In practical terms, this means making sure there are people in the organization who embody these other approaches and bring their skills to the table. You can do this in several ways:

  • Deliberately bring people who reflect these other skill sets into the organization.
  • Make these other competencies core parts of your organization.
  • Continuously push the organization's culture to transcend its limitations.

Evolution of Consciousness/World Views

Wilber’s approach is based on the work of Claire Graves and Don Beck, who wrote the book Spiral Dynamics.  (They worked with Nelson Mandela in the design of the post-apartheid governance design.) The basic idea is that the evolution of human consciousness proceeds in waves of development:

  • The waves represent fluid, living systems rather than rigid, hierarchical steps.
  • Each subsequent wave is more inclusive of other consciousness than the previous ones, and capable of responding to higher levels of complexity.
  • Each prior wave is a fundamental ingredient of all subsequent waves, and thus each is to be cherished and embraced (“transcend and include”).
  • We all have all these waves of consciousness in us. Each expresses a unique dimension of human need.
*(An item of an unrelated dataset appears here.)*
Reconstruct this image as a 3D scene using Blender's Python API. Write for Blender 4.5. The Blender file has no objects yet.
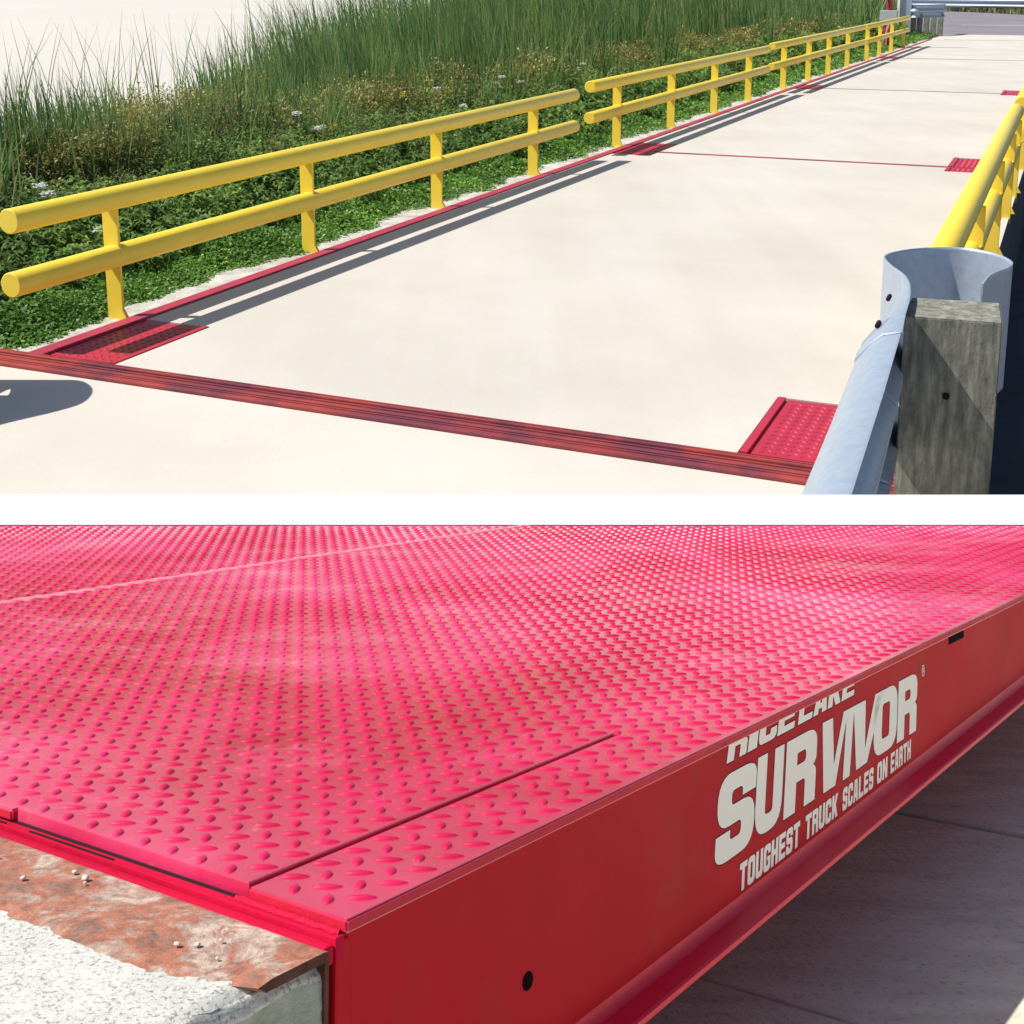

Healthy individuals and societies satisfy the drives of all waves.
  • The imperative is to care for the health of the entire spiral of waves – and honor the unique contribution of each wave.
  • Each new wave/world view tends to discount the ones before it (“transcend and dissociate”), and deny the ones that emerge, believing it is the only “true” world view.
  • Social systems must match the developmental level of the population to be successful.